Hanson also informed his followers that, moving forward, his show would be called Faith Lab. On this new podcast, he’ll spend time talking with scholars and experts who will help him to regain “a version of Christianity that understands faith, not as a blind leap, but as a trust grounded in evidence.” Shortly after this, I was honored to join Hanson and his wife, Shelby, for a discussion of “blind faith” on their first official episode.
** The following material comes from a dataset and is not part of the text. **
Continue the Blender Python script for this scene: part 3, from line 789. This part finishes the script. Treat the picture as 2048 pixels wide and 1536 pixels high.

“So if you’re still deconstructing, and things are still falling apart for you right now, you’re totally welcome here,” Hanson concluded. “If you’re the person who goes to church every week … but privately you’re carrying doubts, and you don’t feel safe asking them out loud, I see you. … I hope this is a helpful place for you to get more confidence in your trust in the Christian story. And if you’ve been in church your whole life, you know, you’re fully committed, but you’re starting to realize that maybe you don’t have the solid foundations for why you believe this … I’m really glad you’re here, and I’m making this show for you.”
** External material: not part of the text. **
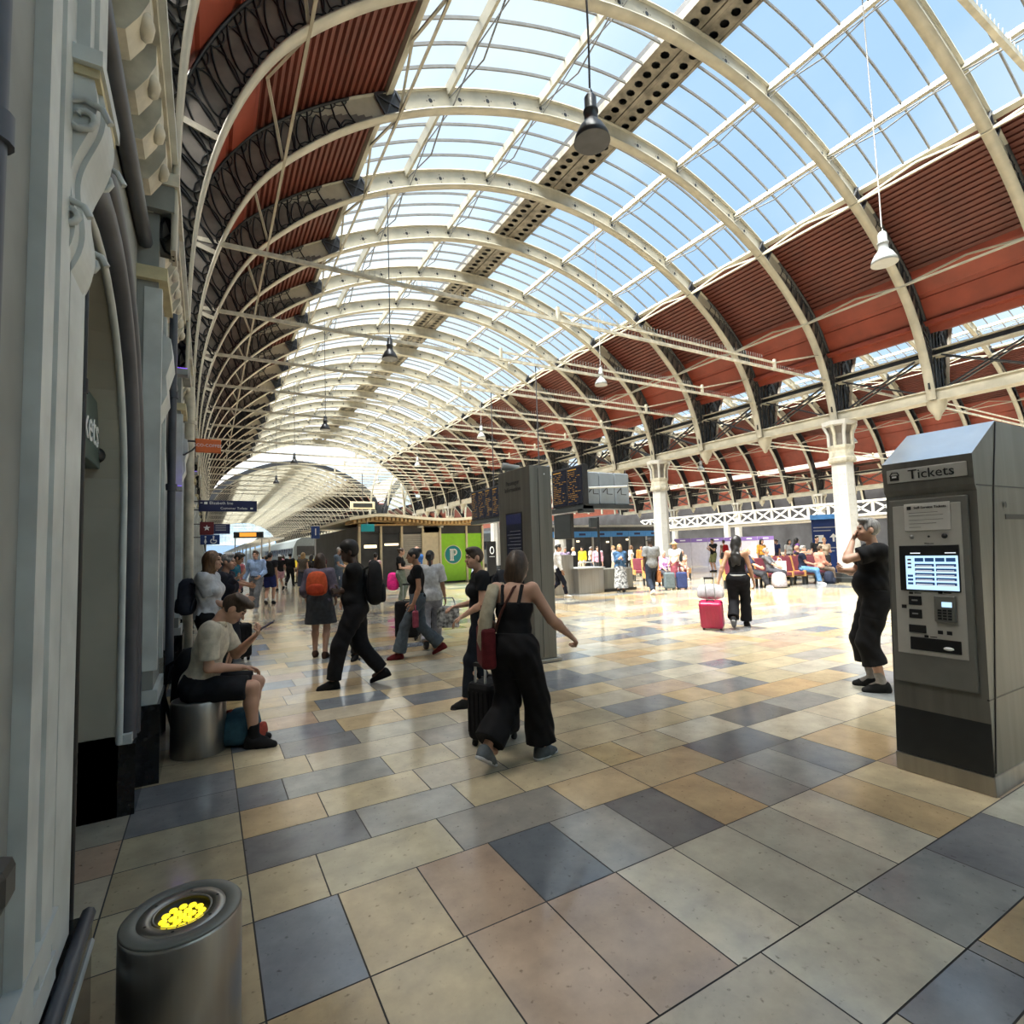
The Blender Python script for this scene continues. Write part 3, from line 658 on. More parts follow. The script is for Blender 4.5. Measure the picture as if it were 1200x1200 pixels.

The comments above are worthy of deeper reflection. How can people spend their lives in church without knowing why they believe what they believe? In my opinion, this is due in part to the triumph of Christianity in Western culture. Precisely because of its great success, over the centuries, it became part of our collective mental furniture — something people took for granted. No one needed an argument for Christianity; it was just a religion people were born into.
Tragically, in my own informal polls taken at Christian churches, conferences, and concerts in recent years, too many believers today end up equating faith with their own subjective feelings and personal experiences — the same criteria used by Mormons and people from many other religious backgrounds. Hanson describes his own church experience in similar terms, saying that for most of his life, he primarily “focused on trying to live radically for Jesus,” and never really bothered to examine any of the foundational claims at the heart of Christianity.
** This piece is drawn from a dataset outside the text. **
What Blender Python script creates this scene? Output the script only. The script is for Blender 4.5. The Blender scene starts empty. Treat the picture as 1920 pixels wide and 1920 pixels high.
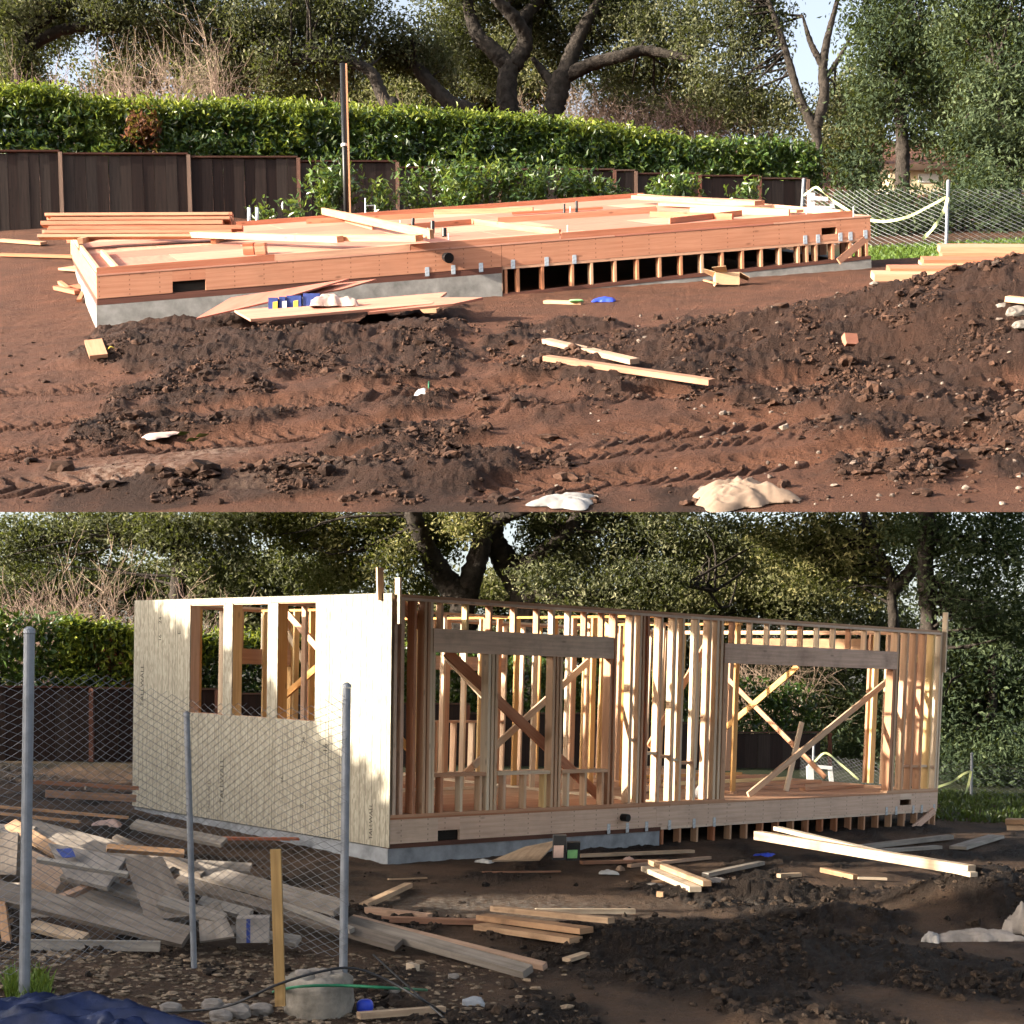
import bpy, math, random
import numpy as np
from mathutils import Vector, Matrix

random.seed(7); rng = np.random.default_rng(7)
SC = bpy.context.scene
COL = SC.collection

# ------------------------------------------------------------ camera, sky, sun
F, CX, HY, E = 2600.0, 960.0, 1345.0, 1.8      # focal length in photo pixels, optical axis, eye height
cam_d = bpy.data.cameras.new("camera"); cam = bpy.data.objects.new("camera", cam_d); COL.objects.link(cam)
cam.location = (0, 0, E); cam.rotation_euler = (math.radians(90), 0, 0)
cam_d.sensor_width = 36.0; cam_d.lens = F / 1920 * 36.0
cam_d.shift_y = (HY - 960.0) / 1920.0
cam_d.clip_start = 0.1; cam_d.clip_end = 3000
SC.camera = cam

SUN_EL, SUN_AZ = math.radians(14.5), math.radians(18.0)     # sun from the left, a little behind the camera
S = Vector((-math.cos(SUN_EL) * math.cos(SUN_AZ), -math.cos(SUN_EL) * math.sin(SUN_AZ), math.sin(SUN_EL)))
wd = bpy.data.worlds.new("World"); SC.world = wd; wd.use_nodes = True
wn = wd.node_tree
bg = wn.nodes["Background"]
sky = wn.nodes.new("ShaderNodeTexSky"); sky.sky_type = 'NISHITA'; sky.sun_disc = False
sky.sun_elevation = SUN_EL; sky.sun_rotation = math.atan2(S.x, S.y)
sky.air_density = 1.0; sky.dust_density = 5.0; sky.ozone_density = 1.0
hs_ = wn.nodes.new("ShaderNodeHueSaturation"); hs_.inputs["Saturation"].default_value = 0.55     # thin high cloud
wn.links.new(sky.outputs[0], hs_.inputs["Color"]); wn.links.new(hs_.outputs[0], bg.inputs[0]); bg.inputs[1].default_value = 0.15
sl = bpy.data.lights.new("sun", 'SUN'); sun = bpy.data.objects.new("sun", sl); COL.objects.link(sun)
sun.rotation_euler = S.to_track_quat('Z', 'Y').to_euler(); sun.location = (-30, 0, 30)
sl.energy = 5.0; sl.angle = math.radians(0.6); sl.color = (1.0, 0.90, 0.74)
SC.view_settings.view_transform = 'Standard'; SC.view_settings.look = 'None'
SC.view_settings.exposure = 1.85; SC.view_settings.gamma = 1.0
cy = SC.cycles
cy.max_bounces = 4; cy.diffuse_bounces = 3; cy.glossy_bounces = 1; cy.transmission_bounces = 2; cy.transparent_max_bounces = 2
cy.use_adaptive_sampling = True; cy.adaptive_threshold = 0.03

# ------------------------------------------------------------ helpers
def V3(*a): return np.array(a, float)
def W(c, r, d): return V3((c - CX) / F * d, d, E + (HY - r) / F * d)
def nrm(v):
    v = np.asarray(v, float); return v / (np.linalg.norm(v) + 1e-12)
def sstep(x, a, b):
    t = np.clip((x - a) / (b - a), 0, 1); return t * t * (3 - 2 * t)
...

Over a century ago, Princeton scholar J. Gresham Machen wisely observed, “There can be no applied Christianity, unless there be ‘a Christianity to apply.’” In other words, if the good news about Jesus (1Cor. 15:1–6) isn’t rooted in something concrete and real, then as Paul says, “our preaching is worthless” (1Cor. 15:14).
Since we now live in a culture that no longer takes the Bible for granted, and in some cases is downright hostile to Christianity, is it any wonder that many people raised in the faith end up deconstructing? When believers are given coffee mug platitudes in response to their important questions, perhaps we should wonder instead why people bother to stay.
After years of deconstruction, Hanson returned to the Christian faith not because of a profound religious experience, a desire to raise positive kids in a negative world, or anything of the sort. No, he regained his faith after becoming convinced that Christianity was and is “a true and reasonable thing” (Acts 26:25). In fact, far from demanding blind faith, the world-altering events at the heart of this ancient movement actually invite our investigation and lifelong reflection (Luke 1:1-4, 1 Thes. 5:21).
In the end, it appears that Hanson’s eight-year deconstruction project helped him to gain a new appreciation for Christianity’s strong foundation. It wasn’t an end in itself, just the preliminary work that ultimately led to renovation and renewal.